Saturday, September 28, 2013

Feliz cumpleaños!!

Sunday September 29th. A day of great portent and importance. 

And not only because it's the date of my audition (may the Force be with me), but because it's the 466th birthday of our favorite author, Miguel de Cervantes, author of "Don Quixote".  

Happy Birthday, Miguel !!!  

Wikipedia portrait of Cervantes, seen here not blowing out the candles on his cake.

If that collar he's wearing reminds you of something, that may be because Cervantes is only seventeen years older than Shakespeare.  I wonder if they ever met.  ("Thou art a writer too, forsoothe? I shall buy for thee this ale, that we might bemoan our tragic fate as brothers.").

Cervantes is credited with inventing the modern novel, and while he was at it, he invented the sequel, too; the famous Don Quixote was published in two parts, in 1605 and 1615 [an early George RR Martin, no doubt]. Among his other accomplishments:  Cervantes was a purchasing agent for the Spanish Armada and a soldier in the Spanish Naval Marines. His left hand was permanently disabled in a naval battle, but he continued to serve in the military.  He was captured by Algerians and held as a slave for five years, but was eventually ransomed and rejoined his family in Madrid.
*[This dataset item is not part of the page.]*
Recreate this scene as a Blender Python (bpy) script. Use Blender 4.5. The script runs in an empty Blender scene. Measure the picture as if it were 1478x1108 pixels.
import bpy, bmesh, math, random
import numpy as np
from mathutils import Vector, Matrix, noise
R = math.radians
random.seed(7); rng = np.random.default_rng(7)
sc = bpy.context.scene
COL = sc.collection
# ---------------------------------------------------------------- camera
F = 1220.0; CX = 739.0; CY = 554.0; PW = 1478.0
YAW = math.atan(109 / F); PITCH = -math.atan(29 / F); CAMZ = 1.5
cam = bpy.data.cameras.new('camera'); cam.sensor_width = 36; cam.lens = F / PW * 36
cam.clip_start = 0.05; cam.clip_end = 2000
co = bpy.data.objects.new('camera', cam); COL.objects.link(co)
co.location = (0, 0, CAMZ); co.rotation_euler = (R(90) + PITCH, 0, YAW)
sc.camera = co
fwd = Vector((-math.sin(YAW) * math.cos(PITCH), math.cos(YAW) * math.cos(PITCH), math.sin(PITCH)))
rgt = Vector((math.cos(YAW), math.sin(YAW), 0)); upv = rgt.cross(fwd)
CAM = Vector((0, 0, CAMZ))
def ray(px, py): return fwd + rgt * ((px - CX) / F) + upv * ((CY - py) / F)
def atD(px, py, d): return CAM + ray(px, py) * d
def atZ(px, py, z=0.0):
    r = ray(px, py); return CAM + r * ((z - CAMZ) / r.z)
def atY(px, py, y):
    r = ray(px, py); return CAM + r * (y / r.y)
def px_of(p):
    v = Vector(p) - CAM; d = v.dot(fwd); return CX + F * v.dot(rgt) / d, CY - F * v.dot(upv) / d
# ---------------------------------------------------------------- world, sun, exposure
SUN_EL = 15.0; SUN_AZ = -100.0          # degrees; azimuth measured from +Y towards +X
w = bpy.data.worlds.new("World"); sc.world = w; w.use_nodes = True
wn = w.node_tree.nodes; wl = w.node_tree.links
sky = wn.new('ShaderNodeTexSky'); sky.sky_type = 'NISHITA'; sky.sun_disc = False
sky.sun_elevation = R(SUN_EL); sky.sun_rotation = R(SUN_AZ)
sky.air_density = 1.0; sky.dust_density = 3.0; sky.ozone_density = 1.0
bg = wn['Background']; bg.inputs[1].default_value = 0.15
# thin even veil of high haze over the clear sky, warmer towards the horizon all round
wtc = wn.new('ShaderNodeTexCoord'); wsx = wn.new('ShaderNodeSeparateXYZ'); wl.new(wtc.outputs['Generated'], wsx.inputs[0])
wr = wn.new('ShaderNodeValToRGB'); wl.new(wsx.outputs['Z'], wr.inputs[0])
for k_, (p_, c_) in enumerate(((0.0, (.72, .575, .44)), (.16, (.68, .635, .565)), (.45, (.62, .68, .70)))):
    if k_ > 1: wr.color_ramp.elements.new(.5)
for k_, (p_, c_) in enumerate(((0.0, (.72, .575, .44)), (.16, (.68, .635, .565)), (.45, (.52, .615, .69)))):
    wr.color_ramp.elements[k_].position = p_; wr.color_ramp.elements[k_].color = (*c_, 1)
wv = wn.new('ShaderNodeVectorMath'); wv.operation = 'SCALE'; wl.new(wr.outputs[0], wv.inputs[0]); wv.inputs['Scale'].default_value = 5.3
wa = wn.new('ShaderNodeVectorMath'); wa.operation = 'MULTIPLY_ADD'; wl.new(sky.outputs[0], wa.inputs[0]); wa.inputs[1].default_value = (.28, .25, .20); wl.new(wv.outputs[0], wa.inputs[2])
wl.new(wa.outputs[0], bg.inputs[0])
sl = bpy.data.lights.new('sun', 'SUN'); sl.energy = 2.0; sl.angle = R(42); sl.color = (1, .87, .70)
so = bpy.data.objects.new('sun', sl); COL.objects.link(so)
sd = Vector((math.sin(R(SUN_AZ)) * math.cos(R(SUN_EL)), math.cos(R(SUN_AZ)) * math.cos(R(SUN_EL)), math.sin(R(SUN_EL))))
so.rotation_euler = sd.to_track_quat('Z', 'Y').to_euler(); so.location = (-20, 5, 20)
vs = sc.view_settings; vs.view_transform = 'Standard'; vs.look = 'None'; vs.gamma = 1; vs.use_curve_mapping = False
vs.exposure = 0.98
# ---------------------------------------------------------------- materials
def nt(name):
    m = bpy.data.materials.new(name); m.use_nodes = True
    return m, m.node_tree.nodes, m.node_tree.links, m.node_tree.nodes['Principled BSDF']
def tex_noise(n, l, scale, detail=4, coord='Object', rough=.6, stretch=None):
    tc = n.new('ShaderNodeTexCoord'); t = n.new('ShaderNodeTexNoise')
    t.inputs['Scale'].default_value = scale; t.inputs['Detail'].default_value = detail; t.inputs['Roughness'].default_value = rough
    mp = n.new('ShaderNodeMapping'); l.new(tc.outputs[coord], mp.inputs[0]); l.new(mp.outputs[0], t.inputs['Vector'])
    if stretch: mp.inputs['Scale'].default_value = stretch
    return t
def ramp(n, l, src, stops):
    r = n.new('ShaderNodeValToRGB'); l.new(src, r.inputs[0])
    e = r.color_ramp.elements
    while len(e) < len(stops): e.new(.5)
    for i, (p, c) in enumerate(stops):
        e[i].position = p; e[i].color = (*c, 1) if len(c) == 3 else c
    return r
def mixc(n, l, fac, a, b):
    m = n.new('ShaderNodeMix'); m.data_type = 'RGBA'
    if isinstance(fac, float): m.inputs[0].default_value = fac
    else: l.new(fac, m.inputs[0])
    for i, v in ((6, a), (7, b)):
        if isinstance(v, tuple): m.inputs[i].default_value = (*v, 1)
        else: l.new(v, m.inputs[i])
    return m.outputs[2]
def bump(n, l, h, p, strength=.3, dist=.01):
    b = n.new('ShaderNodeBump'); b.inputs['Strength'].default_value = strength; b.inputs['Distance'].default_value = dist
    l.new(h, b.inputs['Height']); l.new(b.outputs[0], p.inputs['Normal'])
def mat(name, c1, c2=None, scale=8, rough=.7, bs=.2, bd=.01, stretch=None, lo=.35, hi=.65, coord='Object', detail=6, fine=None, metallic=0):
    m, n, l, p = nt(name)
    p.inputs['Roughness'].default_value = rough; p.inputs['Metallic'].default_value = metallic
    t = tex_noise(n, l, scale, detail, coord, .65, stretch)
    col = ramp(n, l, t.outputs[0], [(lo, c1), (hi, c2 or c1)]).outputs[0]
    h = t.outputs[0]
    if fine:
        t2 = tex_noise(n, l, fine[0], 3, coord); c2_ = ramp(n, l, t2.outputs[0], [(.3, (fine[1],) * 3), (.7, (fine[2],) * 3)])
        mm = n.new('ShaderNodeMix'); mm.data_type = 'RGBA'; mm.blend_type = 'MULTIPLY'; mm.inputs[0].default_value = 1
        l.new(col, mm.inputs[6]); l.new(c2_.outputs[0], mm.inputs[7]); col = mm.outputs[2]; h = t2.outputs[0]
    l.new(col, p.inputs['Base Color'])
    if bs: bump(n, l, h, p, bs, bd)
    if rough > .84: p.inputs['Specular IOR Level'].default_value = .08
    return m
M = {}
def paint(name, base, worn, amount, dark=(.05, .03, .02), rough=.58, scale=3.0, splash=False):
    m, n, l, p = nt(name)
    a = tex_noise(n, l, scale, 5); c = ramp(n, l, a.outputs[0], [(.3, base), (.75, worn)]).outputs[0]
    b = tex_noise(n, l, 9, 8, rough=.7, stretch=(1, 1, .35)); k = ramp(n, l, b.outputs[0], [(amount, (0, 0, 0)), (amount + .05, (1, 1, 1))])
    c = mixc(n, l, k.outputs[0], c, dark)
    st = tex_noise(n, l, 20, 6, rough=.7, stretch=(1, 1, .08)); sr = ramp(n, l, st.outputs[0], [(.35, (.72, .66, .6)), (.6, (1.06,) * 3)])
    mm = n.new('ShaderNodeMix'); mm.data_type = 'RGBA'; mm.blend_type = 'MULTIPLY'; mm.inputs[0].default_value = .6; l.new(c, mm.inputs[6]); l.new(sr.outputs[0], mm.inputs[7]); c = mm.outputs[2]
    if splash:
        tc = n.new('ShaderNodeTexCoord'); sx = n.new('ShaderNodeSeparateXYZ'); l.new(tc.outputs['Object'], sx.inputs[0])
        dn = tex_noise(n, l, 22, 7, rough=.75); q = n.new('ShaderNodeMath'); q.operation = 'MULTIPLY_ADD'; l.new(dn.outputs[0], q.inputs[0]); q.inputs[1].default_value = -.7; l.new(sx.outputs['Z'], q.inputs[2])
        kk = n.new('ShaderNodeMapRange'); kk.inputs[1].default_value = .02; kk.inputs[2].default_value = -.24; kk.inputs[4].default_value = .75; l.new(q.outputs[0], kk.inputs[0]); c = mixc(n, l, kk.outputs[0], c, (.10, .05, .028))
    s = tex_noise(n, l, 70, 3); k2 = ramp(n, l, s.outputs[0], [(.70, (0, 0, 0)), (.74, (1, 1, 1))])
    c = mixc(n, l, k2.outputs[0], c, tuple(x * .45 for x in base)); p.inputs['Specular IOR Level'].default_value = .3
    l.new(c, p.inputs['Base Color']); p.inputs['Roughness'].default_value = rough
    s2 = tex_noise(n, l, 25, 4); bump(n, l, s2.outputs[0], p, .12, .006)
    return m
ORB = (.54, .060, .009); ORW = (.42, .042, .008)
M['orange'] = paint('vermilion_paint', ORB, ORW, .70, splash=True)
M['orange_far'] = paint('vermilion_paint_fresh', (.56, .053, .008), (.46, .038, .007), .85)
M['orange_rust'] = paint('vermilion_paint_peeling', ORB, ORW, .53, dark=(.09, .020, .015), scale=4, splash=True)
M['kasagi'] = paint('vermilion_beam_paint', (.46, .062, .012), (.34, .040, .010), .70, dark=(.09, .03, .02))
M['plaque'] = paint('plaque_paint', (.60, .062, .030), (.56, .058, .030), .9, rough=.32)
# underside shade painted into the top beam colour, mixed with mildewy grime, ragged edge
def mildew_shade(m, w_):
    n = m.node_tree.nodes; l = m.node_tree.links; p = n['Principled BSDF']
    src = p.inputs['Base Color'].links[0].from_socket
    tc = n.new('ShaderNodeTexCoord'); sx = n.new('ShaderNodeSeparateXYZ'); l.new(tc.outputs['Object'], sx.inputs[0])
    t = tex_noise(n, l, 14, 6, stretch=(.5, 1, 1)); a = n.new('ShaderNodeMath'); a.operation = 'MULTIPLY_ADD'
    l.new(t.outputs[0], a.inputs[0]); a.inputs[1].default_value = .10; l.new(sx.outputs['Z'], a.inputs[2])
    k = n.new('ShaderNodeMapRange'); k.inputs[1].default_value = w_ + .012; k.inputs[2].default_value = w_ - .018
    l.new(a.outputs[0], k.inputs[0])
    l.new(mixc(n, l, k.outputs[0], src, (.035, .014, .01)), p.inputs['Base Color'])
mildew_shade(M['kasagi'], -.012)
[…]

Cervantes was married - to a much younger woman - in 1584; an uncle of his wife is said to have served as something of a model for Don Quixote.  He actually did work for a while as a tax collector, and was in fact jailed more than once for 'irregularities' in his accounts and/or for bankruptcy; this is apparently the inspiration for the dungeon setting of our play.  

Most of the elements of "Man of La Mancha" are taken from the first section of the novel: fighting the windmills, the vigil in the courtyard of the inn, and the episode with the barber and the shaving basin.  In the novel, Don Quixote has never actually met Dulcinea, she is just a farm girl from a nearby town.  Happily for the mezzo-sopranos among us, Dulcinea in the play is a much more, er, colorful figure.
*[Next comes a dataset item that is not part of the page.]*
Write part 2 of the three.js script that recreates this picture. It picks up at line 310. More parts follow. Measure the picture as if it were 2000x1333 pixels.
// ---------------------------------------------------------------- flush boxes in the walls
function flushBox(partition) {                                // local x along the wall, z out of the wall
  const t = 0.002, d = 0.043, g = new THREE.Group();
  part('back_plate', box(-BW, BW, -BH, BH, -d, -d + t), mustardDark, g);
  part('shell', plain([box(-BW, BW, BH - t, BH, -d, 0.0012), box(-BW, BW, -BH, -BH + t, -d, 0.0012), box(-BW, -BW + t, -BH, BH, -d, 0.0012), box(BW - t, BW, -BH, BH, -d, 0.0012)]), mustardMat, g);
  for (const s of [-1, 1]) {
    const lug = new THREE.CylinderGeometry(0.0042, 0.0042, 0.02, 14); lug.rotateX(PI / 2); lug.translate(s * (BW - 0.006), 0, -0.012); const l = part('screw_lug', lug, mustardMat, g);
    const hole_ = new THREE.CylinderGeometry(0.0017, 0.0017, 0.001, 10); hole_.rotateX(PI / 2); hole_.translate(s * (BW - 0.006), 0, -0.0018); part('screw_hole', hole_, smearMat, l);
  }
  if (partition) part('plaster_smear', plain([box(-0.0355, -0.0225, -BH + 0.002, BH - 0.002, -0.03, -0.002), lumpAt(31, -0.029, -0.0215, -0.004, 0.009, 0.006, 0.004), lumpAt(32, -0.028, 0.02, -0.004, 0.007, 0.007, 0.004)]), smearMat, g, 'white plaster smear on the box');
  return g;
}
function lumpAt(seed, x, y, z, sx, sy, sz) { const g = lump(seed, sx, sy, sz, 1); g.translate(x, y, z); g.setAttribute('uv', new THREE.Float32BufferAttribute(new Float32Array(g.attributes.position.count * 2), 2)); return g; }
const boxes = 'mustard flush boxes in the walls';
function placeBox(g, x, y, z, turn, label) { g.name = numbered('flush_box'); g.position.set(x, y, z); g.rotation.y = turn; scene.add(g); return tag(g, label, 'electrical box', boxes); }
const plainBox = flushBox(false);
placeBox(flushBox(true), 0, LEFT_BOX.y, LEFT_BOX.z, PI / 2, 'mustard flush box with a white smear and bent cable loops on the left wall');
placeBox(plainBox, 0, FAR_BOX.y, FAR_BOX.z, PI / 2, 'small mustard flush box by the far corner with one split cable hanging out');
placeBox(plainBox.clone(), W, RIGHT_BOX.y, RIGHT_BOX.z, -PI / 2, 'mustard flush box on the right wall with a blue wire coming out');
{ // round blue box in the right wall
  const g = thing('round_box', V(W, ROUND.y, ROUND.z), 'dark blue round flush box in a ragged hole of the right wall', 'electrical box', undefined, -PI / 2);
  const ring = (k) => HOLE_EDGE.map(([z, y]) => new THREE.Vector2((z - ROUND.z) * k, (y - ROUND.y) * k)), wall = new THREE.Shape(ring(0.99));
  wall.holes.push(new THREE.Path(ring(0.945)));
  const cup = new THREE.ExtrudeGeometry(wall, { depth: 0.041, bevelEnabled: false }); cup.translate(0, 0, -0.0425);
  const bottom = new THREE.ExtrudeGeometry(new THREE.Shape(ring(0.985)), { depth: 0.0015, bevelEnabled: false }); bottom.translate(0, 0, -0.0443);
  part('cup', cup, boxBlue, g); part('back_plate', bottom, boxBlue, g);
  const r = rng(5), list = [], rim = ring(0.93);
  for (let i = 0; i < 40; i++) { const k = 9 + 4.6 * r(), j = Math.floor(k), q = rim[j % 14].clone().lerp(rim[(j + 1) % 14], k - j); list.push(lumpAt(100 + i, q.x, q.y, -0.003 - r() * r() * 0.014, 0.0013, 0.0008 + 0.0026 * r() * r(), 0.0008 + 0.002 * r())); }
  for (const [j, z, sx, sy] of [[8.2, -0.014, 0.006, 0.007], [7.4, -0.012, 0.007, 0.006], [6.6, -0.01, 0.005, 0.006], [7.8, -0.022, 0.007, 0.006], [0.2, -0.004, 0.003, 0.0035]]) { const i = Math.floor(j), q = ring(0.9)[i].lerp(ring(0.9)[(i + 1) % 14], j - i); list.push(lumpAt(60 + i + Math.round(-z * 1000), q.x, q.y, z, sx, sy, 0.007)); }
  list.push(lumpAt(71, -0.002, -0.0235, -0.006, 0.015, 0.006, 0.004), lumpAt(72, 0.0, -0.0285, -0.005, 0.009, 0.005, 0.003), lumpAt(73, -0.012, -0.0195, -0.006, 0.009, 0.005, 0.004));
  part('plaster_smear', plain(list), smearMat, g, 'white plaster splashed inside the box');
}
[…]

Cervantes lived much of his life, including his final years, in Madrid.  In Plaza Mayor, Madrid, is a large bronze statue of Don Quixote and Sancho Panza; sorry for the poor quality of the photograph. Just ignore the stupid tourist climbing around up there.  

Is she really wearing a LOGON tee-shirt?

I went looking for Cervantes quotes on the intertubes, and found the following: 

One man scorned and covered with scars still strove with his last ounce of courage to reach the unreachable stars; and the world will be better for this. 

Sound familiar????  I wonder if his estate is still getting royalties.